> EXTRACTED MATERIAL:
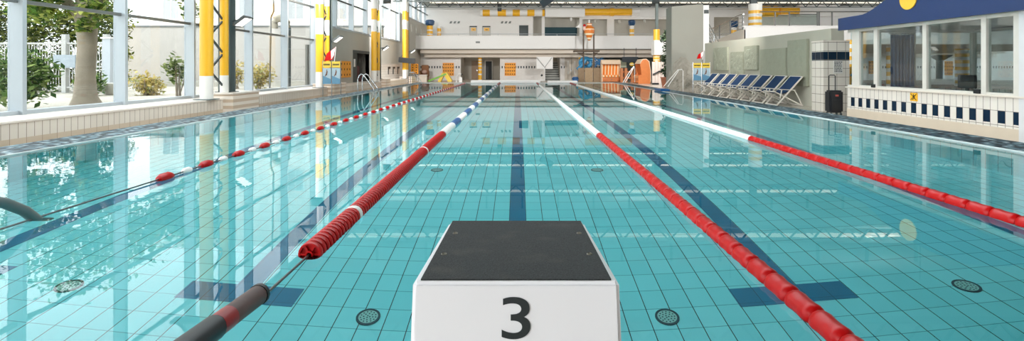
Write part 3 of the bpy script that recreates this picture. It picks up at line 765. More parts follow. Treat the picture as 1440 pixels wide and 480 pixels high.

* * *

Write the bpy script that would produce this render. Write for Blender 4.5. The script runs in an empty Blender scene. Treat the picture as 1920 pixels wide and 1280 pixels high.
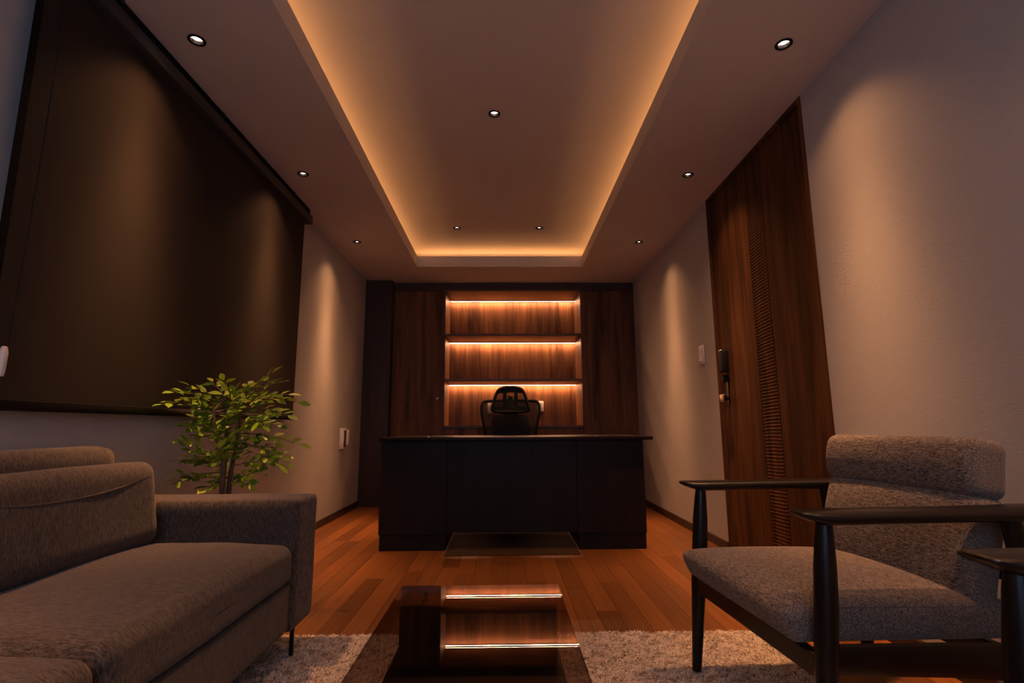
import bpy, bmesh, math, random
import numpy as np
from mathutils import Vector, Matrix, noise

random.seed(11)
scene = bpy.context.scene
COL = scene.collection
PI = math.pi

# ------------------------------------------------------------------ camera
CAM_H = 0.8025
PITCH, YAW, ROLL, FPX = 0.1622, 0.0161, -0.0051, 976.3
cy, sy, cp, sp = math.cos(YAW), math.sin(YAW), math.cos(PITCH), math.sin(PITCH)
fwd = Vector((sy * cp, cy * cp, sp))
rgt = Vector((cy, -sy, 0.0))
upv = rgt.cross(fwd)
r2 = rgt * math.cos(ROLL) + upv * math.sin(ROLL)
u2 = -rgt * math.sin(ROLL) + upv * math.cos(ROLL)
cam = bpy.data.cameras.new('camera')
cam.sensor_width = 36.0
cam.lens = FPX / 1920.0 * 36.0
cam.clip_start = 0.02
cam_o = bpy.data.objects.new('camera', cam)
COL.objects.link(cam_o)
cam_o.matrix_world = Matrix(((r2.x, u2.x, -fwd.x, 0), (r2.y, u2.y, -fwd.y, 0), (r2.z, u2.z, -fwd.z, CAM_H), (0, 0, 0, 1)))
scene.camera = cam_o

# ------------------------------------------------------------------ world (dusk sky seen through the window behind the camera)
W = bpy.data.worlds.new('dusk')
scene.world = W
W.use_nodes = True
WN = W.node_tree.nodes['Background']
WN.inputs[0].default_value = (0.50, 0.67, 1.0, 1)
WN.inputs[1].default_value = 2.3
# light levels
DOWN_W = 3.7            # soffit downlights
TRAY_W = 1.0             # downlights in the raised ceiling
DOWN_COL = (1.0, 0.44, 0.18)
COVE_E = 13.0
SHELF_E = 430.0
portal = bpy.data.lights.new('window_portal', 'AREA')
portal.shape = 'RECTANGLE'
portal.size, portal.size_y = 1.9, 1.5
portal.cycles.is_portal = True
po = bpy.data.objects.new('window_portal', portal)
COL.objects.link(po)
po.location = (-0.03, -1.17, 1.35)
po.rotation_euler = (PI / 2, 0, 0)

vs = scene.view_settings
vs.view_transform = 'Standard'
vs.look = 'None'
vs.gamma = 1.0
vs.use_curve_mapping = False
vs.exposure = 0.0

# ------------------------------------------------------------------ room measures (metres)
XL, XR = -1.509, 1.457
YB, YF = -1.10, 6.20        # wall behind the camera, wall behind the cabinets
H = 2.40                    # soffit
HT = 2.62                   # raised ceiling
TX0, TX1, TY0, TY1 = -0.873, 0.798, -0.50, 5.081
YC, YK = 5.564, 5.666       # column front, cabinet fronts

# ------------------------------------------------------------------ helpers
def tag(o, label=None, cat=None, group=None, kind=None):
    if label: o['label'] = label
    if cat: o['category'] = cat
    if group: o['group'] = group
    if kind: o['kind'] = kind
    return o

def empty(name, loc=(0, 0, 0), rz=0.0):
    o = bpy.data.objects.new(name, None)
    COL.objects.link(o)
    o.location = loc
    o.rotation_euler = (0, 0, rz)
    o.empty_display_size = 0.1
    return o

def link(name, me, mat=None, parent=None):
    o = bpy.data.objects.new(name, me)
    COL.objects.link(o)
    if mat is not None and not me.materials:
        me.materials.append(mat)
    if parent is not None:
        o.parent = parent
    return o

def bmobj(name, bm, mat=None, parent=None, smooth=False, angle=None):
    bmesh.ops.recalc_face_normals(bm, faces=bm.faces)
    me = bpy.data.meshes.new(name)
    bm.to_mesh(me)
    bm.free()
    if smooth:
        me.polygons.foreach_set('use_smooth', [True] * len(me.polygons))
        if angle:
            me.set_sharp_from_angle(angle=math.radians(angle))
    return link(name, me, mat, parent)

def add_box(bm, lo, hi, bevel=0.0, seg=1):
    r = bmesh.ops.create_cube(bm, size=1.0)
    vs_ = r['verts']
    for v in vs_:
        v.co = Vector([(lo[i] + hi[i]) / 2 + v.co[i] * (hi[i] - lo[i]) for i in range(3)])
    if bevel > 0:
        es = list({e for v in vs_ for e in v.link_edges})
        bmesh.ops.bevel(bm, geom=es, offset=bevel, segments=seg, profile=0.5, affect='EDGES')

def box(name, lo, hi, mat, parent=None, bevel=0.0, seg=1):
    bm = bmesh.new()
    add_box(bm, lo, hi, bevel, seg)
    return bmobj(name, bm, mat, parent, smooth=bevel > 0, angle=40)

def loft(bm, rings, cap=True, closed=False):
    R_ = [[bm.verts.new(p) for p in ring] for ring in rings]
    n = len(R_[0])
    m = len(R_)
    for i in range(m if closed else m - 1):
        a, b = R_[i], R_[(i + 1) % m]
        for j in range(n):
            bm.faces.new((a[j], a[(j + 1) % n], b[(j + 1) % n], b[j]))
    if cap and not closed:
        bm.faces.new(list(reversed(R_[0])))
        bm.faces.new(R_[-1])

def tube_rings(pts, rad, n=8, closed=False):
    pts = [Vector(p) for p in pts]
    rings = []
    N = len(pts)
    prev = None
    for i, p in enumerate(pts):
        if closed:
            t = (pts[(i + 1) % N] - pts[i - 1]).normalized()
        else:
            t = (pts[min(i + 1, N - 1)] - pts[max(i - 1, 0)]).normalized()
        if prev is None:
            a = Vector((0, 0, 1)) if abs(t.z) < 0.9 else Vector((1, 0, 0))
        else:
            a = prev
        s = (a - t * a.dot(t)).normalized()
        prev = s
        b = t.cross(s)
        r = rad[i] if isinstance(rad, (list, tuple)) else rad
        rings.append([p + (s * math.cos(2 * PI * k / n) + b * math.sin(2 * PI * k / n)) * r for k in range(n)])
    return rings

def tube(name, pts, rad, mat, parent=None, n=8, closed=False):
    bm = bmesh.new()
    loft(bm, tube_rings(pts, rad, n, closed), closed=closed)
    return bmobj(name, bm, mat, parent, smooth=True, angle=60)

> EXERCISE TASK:
Which lines contain the word "pixels"? Return each of them.

> TASK ANSWER:
Write part 3 of the bpy script that recreates this picture. It picks up at line 765. More parts follow. Treat the picture as 1440 pixels wide and 480 pixels high.
Write the bpy script that would produce this render. Write for Blender 4.5. The script runs in an empty Blender scene. Treat the picture as 1920 pixels wide and 1280 pixels high.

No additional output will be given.